Before Judges Payne and Waugh.

Defendant, Robert Edwards, pled guilty in 1993 to driving while intoxicated (DWI), N.J.S.A. 39:4-50, his third such offense, having previously pled guilty in 1988 and 1992. Although Edwards was not given a custodial sentence, a ten-year license suspension was imposed. Apparently, additional periods of license suspension were also ordered, because counsel for Edwards has represented that the license suspension will not end until 2010. In 2007, Edwards was serving as a state corrections officer in Colorado. At that time, he wished to become a federal corrections officer, a position that requires a valid driver's license. Edwards therefore retained New Jersey counsel to seek a reduction of his license suspension, principally through an application for post-conviction relief (PCR) brought in the Atlantic City Municipal Court and, upon its denial as untimely, an appeal to the Superior Court. When the Superior application was denied, as well, on the same basis, Edwards filed the appeal that is presently before us.

On appeal, Edwards raises the following arguments:

Point One

Defendant Has Adequately Alleged Facts Demonstrating that the Delay in Filing his PCR was due to Excusable Neglect.

Point Two

Defendant was Denied Effective Assistance of Counsel in the 1993 Atlantic City Proceedings.

Following our review of the arguments of counsel in light of the record, which contains no certifications by Edwards, and applicable precedent, we affirm.

The facts, which are largely uncontested, follow.
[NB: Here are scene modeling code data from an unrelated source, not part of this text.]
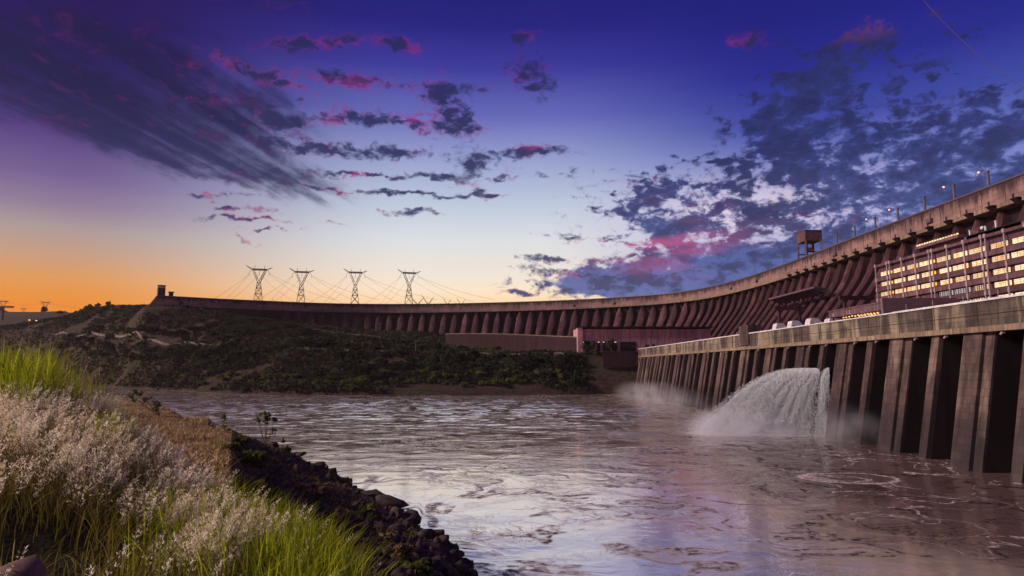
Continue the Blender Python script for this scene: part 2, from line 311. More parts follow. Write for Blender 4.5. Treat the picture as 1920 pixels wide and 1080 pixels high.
def ground_mat(name, cols, sc=.02, fine=.6):
    m, t, out = newmat(name); p = wpos(t)
    a = t.noise(p, sc, 5, .6, .5); b = t.noise(p, sc*9, 6, .65); 
    col = t.ramp(t.m('ADD', t.m('MULTIPLY', a, .7), t.m('MULTIPLY', b, .3)), [(.34+.32*i/(len(cols)-1), c) for i, c in enumerate(cols)])
    col = t.mix(.5, col, t.mix(t.step(t.noise(p, fine, 4, .7), .3, .7), tuple([0.0]*3)+(1,), (1, 1, 1, 1)), 'OVERLAY')
    principled(t, out, col, .95, (b, .8, .6), .1); return m
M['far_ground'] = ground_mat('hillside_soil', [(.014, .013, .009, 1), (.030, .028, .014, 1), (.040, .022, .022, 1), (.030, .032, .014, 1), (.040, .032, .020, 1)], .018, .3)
# near bank: soil, dry turf and dark rock mixed by place
def near_mat():
    m, t, out = newmat('bank_soil'); p = wpos(t)
    at = t.new('ShaderNodeAttribute', attribute_name='zone'); z = t.sep(at.outputs['Vector'])
    n = t.noise(p, .22, 6, .65, .6); f = t.noise(p, 3.0, 5, .7); l = t.noise(t.v('MULTIPLY', p, (.05, .16, .1)), 1.0, 5, .6, .8)
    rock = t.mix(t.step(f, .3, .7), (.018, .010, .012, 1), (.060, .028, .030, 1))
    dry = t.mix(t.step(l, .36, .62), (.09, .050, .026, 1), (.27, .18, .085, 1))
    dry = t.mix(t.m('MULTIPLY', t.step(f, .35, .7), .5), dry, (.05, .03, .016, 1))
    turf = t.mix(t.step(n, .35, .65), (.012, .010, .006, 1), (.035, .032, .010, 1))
    col = t.mix(z[0], rock, dry); col = t.mix(z[1], col, turf)
    principled(t, out, col, .95, (f, .8, .12), .15); return m
M['near_ground'] = near_mat()
M['rock'] = simple('dark_basalt', (.040, .023, .022), .85, .6, 1.2)
M['rockp'] = simple('pale_stone', (.15, .085, .07), .85, .3, 6.0)
def leafmat(name, a, b, trans=.35, sc=.3, attr=False):
    m, t, out = newmat(name)
    if attr: f = t.new('ShaderNodeAttribute', attribute_name='tint').outputs['Fac']
    else: f = t.step(t.noise(wpos(t), sc, 4, .7), .35, .65)
    col = t.mix(f, a, b)
    d = t.new('ShaderNodeBsdfDiffuse'); tr = t.new('ShaderNodeBsdfTranslucent'); mx = t.new('ShaderNodeMixShader')
    t.put(d.inputs[0], col); t.put(tr.inputs[0], col); mx.inputs[0].default_value = trans
    t.l.new(d.outputs[0], mx.inputs[1]); t.l.new(tr.outputs[0], mx.inputs[2]); t.l.new(mx.outputs[0], out.inputs[0]); return m
M['leaf_far'] = leafmat('scrub_leaves', (.010, .015, .011, 1), (.042, .052, .026, 1), .2, .03)
M['leaf_mid'] = leafmat('bush_leaves', (.030, .042, .014, 1), (.15, .15, .04, 1), .35, .5)
M['leaf_tan'] = leafmat('tan_bush_leaves', (.07, .045, .028, 1), (.26, .19, .11, 1), .3, .6)
M['leaf_dry'] = leafmat('dry_scrub_leaves', (.022, .016, .014, 1), (.060, .036, .032, 1), .2, .05)
M['leaf_white'] = leafmat('flowering_leaves', (.03, .04, .025, 1), (.30, .26, .28, 1), .2, 1.0)
M['bark'] = simple('bark', (.10, .07, .05), .9, .3, 2.0)
M['green'] = leafmat('green_blades', (.12, .16, .010, 1), (.44, .47, .03, 1), .5, 1, True)
M['olive'] = leafmat('olive_blades', (.08, .065, .015, 1), (.30, .26, .05, 1), .45, 1, True)
M['straw'] = leafmat('straw_blades', (.16, .10, .05, 1), (.50, .36, .20, 1), .4, 1, True)
M['plume'] = leafmat('feathery_plumes', (.55, .40, .24, 1), (1.0, .92, .76, 1), .5, 1, True)

# ------------------------------------------------------------------ mesh helpers
class MB:
    def __init__(s): s.v = []; s.f = []
    def add(s, vs_, fs):
        o = len(s.v); s.v.extend([tuple(p) for p in vs_]); s.f.extend([tuple(i+o for i in f) for f in fs]); return s
    def box(s, x0, x1, y0, y1, z0, z1):
        return s.add([(x, y, z) for z in (z0, z1) for x, y in ((x0, y0), (x1, y0), (x1, y1), (x0, y1))],
                     [(3, 2, 1, 0), (4, 5, 6, 7), (0, 1, 5, 4), (1, 2, 6, 5), (2, 3, 7, 6), (3, 0, 4, 7)])
    def obox(s, c, t, n, l, w, z0, z1):
        """box centred on c in plan, along t by l, along n by w"""
        P = [(c[0]+t[0]*a*l/2+n[0]*b*w/2, c[1]+t[1]*a*l/2+n[1]*b*w/2) for a, b in ((-1, -1), (1, -1), (1, 1), (-1, 1))]
        return s.add([(x, y, z) for z in (z0, z1) for x, y in P], [(3, 2, 1, 0), (4, 5, 6, 7), (0, 1, 5, 4), (1, 2, 6, 5), (2, 3, 7, 6), (3, 0, 4, 7)])
    def prism(s, poly, y0, y1):        # polygon in XZ run along Y
        n = len(poly)
        return s.add([(x, y0, z) for x, z in poly]+[(x, y1, z) for x, z in poly],
                     [tuple(range(n-1, -1, -1)), tuple(range(n, 2*n))]+[(i, (i+1) % n, n+(i+1) % n, n+i) for i in range(n)])
    def tube(s, pts, r, k=6, r2=None):
        pts = [Vector(p) for p in pts]; rings = []
        for i, p in enumerate(pts):
            d = (pts[min(i+1, len(pts)-1)]-pts[max(i-1, 0)]).normalized()
            u = d.cross(Vector((0, 0, 1))); u = u.normalized() if u.length > 1e-3 else Vector((1, 0, 0)); w = d.cross(u)
            rr = r if r2 is None else r+(r2-r)*i/(len(pts)-1)
            rings.append([p+(u*math.cos(a)+w*math.sin(a))*rr for a in [2*math.pi*j/k for j in range(k)]])
        vv = [q for g in rings for q in g]; ff = []
        for i in range(len(pts)-1):
            for j in range(k): ff.append((i*k+j, i*k+(j+1) % k, (i+1)*k+(j+1) % k, (i+1)*k+j))
        ff.append(tuple(range(k-1, -1, -1))); ff.append(tuple((len(pts)-1)*k+j for j in range(k)))
        return s.add(vv, ff)
    def ball(s, c, r, sub=6, sz=1.0):
        vv = [(c[0], c[1], c[2]+r*sz)]; ff = []; nu = sub*2
        for i in range(1, sub):
            th = math.pi*i/sub
            for j in range(nu): ph = 2*math.pi*j/nu; vv.append((c[0]+r*math.sin(th)*math.cos(ph), c[1]+r*math.sin(th)*math.sin(ph), c[2]+r*sz*math.cos(th)))
        vv.append((c[0], c[1], c[2]-r*sz)); L = len(vv)-1
        for j in range(nu):
            ff.append((0, 1+j, 1+(j+1) % nu)); ff.append((L, L-nu+(j+1) % nu, L-nu+j))
            for i in range(sub-2): a = 1+i*nu; ff.append((a+j, a+nu+j, a+nu+(j+1) % nu, a+(j+1) % nu))
        return s.add(vv, ff)
    def mesh(s, name, org=(0, 0, 0)):
        me = bpy.data.meshes.new(name); o = org
        me.from_pydata([(p[0]-o[0], p[1]-o[1], p[2]-o[2]) for p in s.v], [], s.f); me.update(); return me
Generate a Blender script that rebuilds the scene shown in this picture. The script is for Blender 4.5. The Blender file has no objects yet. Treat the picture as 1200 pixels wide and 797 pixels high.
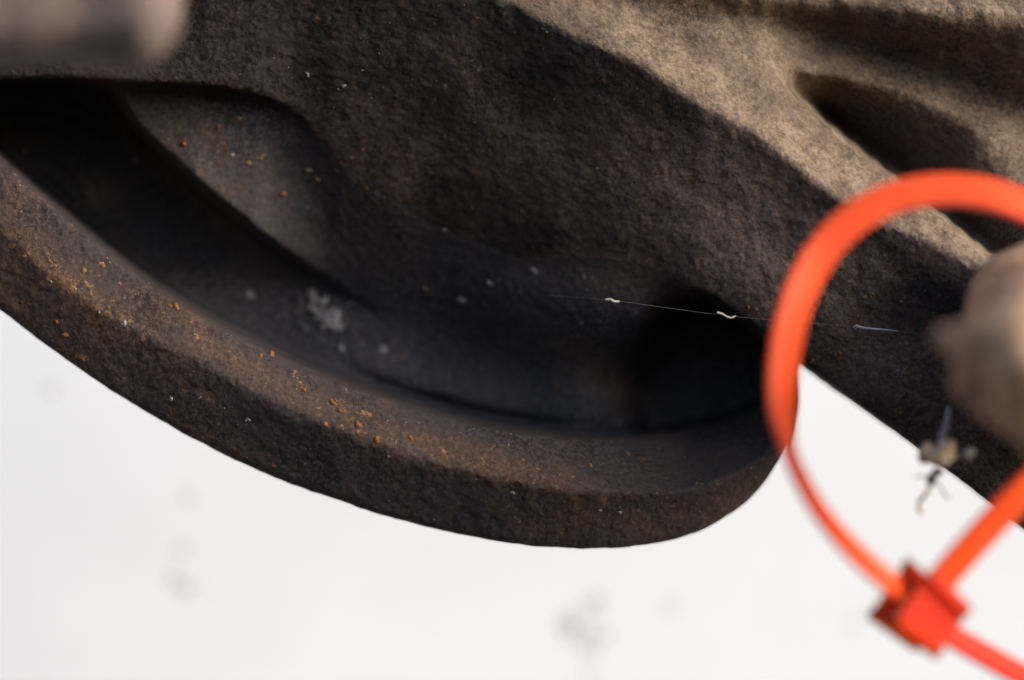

In 1988, Edwards pled guilty to his first DWI charge in the Buena Borough Court. It does not appear that Edwards was represented at the time. However, it is unknown whether he was advised of his right to representation and waived it. It is further unknown whether defendant was indigent at the time, and thus eligible for free representation pursuant to Rodriguez v. Rosenblatt, 58 N.J. 281 (1971), a decision that recognized as a matter of fairness, not constitutional law, that in cases of petty offenses "as a matter of simple justice, no indigent defendant should be subjected to a conviction entailing imprisonment in fact or other consequence of magnitude without first having had due and fair opportunity to have counsel assigned without cost." Id. at 295.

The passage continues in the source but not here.